Sicher, der alte Maestro gönnt sich auch mal eine Nase Koks, stellt nicht nur symbolisch einem Mann nach, der nur wenig älter ist als seine erstgeborene Tochter und erzählt dem Neugeborenen seiner Ex-LiebhaberInnen, dass er mit beiden seiner Eltern geschlafen habe. Aber auch hier: So richtig gelebt fühlt sich das nicht an. Am Piano leuchten die Augen, später fließen Tränen und in der Kathedrale von Ely, der großen Klimax der Dirigierkunst, kanalisiert Cooper die Jahre der Method-Rollenvorbereitung in eine überexpressive Zappelei, die das Innere des Maestros nach außen stülpt. Alles ist Performance.

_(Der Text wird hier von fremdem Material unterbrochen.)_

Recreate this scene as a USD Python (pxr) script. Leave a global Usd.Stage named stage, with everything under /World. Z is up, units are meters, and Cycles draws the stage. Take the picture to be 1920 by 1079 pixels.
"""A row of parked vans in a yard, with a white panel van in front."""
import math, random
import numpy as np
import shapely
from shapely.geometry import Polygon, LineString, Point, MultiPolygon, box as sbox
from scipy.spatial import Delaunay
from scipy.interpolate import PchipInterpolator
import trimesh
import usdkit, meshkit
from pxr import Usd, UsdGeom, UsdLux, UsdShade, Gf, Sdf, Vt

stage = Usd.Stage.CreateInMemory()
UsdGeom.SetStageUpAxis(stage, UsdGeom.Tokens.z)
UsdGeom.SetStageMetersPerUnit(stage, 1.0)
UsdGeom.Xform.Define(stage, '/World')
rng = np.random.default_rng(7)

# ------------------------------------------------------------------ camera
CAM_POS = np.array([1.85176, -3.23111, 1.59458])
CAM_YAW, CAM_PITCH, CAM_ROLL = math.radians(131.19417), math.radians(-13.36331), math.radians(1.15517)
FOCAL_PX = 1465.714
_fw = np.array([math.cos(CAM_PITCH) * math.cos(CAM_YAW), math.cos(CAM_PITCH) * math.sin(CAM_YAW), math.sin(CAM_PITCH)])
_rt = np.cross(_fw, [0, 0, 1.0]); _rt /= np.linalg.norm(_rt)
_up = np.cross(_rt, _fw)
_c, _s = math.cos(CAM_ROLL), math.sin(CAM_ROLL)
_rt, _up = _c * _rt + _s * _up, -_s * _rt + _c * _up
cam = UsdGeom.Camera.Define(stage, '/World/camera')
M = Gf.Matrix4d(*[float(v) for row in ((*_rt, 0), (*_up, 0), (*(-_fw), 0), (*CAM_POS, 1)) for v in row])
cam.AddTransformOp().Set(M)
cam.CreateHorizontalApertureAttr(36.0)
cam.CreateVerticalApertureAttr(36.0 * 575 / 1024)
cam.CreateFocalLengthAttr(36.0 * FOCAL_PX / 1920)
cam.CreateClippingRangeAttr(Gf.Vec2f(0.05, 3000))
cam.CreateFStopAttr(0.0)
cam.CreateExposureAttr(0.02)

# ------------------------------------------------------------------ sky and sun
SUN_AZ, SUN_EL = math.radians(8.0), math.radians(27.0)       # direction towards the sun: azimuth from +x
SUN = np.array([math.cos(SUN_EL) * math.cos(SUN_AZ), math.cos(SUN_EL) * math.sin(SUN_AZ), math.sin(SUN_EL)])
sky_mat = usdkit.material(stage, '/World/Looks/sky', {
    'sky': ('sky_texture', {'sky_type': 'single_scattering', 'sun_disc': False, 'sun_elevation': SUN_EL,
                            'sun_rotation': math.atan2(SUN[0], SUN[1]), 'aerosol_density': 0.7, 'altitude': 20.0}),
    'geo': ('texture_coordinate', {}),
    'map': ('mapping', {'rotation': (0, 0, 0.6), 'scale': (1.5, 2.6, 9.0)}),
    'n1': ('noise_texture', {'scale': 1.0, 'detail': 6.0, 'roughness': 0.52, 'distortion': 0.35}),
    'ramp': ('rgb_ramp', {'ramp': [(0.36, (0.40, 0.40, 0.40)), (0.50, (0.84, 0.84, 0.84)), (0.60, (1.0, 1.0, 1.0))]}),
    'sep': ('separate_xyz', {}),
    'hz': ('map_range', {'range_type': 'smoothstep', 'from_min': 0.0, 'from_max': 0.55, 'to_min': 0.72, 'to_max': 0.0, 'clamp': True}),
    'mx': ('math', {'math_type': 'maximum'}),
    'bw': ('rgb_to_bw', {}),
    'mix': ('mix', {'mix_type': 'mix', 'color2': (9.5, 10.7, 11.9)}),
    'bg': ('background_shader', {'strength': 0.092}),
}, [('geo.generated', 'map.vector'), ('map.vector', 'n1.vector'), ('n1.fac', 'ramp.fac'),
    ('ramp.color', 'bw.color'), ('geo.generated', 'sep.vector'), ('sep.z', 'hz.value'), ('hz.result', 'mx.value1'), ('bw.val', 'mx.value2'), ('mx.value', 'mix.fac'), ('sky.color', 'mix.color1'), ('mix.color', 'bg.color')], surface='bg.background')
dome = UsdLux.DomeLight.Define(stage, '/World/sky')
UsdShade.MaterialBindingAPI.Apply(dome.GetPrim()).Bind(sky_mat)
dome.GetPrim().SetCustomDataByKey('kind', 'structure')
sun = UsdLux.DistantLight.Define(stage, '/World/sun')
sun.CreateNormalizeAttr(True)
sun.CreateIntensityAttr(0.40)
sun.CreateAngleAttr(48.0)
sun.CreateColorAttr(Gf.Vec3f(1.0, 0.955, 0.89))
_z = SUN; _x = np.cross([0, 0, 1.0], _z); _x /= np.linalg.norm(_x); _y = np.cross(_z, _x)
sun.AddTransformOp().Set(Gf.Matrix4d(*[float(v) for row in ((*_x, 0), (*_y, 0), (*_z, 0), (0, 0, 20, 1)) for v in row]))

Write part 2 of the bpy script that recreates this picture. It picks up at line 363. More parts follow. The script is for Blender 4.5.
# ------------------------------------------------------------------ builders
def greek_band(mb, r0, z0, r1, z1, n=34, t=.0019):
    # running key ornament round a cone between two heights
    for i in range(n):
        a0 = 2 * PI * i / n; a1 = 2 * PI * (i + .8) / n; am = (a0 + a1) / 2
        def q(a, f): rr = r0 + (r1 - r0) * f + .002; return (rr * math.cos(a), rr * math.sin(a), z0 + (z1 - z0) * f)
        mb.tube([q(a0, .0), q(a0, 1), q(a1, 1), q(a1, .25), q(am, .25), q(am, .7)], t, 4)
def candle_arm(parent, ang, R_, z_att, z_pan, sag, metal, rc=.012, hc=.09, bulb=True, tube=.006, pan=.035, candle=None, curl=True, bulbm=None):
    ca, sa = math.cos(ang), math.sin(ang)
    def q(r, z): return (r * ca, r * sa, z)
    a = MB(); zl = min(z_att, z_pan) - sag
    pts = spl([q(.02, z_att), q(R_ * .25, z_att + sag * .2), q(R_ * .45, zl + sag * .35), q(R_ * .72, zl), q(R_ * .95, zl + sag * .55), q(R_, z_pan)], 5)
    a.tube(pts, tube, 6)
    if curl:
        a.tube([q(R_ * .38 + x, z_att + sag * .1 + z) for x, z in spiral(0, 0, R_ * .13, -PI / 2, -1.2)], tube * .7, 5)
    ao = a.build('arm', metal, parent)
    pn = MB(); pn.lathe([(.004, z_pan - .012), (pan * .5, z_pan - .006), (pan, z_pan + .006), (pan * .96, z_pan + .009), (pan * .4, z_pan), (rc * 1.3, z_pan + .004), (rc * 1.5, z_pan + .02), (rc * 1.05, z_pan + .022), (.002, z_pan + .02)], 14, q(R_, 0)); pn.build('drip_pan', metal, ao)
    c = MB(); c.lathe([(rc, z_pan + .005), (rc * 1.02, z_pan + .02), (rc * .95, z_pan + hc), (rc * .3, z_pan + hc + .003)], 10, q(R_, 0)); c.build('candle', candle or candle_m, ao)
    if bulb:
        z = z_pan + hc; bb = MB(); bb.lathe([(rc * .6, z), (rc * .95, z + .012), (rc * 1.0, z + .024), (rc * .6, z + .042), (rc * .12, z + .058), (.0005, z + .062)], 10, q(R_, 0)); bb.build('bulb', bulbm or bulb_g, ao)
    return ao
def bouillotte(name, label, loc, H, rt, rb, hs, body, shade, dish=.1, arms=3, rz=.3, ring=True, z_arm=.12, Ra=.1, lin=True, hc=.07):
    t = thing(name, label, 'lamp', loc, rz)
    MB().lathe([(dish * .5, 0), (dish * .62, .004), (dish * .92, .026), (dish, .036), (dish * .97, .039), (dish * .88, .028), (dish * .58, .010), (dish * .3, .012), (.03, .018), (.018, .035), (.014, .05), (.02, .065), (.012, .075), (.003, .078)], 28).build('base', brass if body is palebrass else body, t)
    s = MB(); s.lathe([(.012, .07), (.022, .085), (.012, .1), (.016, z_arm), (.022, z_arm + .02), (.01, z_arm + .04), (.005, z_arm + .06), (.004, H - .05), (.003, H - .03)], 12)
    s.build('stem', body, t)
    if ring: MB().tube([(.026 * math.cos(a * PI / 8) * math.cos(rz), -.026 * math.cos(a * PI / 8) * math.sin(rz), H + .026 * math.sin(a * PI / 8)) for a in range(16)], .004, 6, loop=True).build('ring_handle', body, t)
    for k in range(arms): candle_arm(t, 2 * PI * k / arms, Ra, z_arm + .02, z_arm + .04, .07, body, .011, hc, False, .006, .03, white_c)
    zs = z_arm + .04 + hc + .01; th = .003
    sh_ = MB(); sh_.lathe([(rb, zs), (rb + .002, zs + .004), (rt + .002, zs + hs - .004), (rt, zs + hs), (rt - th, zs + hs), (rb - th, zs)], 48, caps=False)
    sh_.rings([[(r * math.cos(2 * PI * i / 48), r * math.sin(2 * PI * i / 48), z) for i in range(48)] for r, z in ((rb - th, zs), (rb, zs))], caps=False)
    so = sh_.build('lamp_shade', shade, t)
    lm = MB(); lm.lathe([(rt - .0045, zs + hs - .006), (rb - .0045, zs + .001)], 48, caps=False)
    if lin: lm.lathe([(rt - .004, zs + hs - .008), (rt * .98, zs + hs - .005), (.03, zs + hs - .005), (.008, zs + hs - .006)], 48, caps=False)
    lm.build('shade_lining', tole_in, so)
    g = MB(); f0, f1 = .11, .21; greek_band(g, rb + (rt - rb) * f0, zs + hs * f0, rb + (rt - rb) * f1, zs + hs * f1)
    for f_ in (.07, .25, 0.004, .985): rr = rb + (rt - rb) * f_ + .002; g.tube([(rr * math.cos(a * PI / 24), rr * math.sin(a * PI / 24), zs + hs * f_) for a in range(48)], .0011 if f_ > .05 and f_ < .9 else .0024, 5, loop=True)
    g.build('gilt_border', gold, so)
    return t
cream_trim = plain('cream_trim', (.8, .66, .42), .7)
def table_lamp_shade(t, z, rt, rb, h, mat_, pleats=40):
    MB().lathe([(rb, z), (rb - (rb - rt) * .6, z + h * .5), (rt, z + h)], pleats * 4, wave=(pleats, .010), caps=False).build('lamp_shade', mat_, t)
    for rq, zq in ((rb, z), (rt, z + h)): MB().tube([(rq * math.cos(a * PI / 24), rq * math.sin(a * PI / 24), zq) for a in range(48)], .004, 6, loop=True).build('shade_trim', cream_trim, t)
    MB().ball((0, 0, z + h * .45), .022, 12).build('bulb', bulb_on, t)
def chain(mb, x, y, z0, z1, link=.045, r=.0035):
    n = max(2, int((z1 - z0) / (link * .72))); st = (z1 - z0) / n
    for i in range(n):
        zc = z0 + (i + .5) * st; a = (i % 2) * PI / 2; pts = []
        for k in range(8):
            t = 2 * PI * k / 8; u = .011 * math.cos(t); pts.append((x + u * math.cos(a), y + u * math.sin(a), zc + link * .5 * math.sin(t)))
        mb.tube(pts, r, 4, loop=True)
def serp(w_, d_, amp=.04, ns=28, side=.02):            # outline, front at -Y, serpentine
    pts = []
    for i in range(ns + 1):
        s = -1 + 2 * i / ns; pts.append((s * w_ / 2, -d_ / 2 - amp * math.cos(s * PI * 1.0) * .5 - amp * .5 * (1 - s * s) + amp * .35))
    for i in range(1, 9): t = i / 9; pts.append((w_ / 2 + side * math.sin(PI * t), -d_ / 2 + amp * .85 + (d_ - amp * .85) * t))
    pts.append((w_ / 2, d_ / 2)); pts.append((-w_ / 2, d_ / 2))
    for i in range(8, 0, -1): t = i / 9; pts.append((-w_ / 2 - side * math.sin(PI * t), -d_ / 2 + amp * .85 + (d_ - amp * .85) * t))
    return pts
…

Vom rauchigen Aroma in der Stimme, dem die Zeit allmählich etwas Nasales unterhebt, bis zur immer im Mundwinkel hängenden Zigarette: Cooper hat Bernstein drauf, hat keine Angst davor, immer noch lauter zu drehen, bis alles derart exaltiert wirkt, dass es eigentlich Spaß machen müsste, aber dann doch immer so angestrengt ist, sich so krampfhaft auf Technik stützt, dass es mir schwer fällt, etwas anderes zu sehen als die Anstrengung, die Bradley Cooper empfindet, wenn er die Last die Genialität schultert oder vom Narzissmus des alten Bernstein durch den Film gejagt wird. Carey Mulligan erdrängelt sich dazwischen eine Präsenz, die weit über die Rolle hinauszielt, die der Film ihr gönnerhaft anbietet. Und keine Frage: Wenn das eine You-Tube-Video auftaucht, das Coopers Performance mit dem legendären Auftritt Bernsteins vergleicht, wird es kaum eine Bewegung geben, die nicht nahezu identisch ist, keine Ausdruck der Ekstase, den Cooper nicht vom Gesicht des echten Maestros abgelesen und exakt auf das eigene übertragen hätte. Es ist eine große Liebesbekundung: an die Musik, an die Ehefrau und das Leben überhaupt. Cooper legt absolut alles hinein, was er hat, rammt Mahlers 2. Sinfonie mit seinem Zauberstab direkt in das Herz der Menschheit. Die Musik hätte es nicht nötig gehabt. Der Maestro schon eher.

Karsten Munt

Maestro - USA 2023 - Regie: Bradley Cooper - Darsteller: Bradley Cooper, Carey Mulligan, Matt Bomer, Vincenzo Amato, Greg Hildreth, Michael Urie - Laufzeit: 129 Minuten.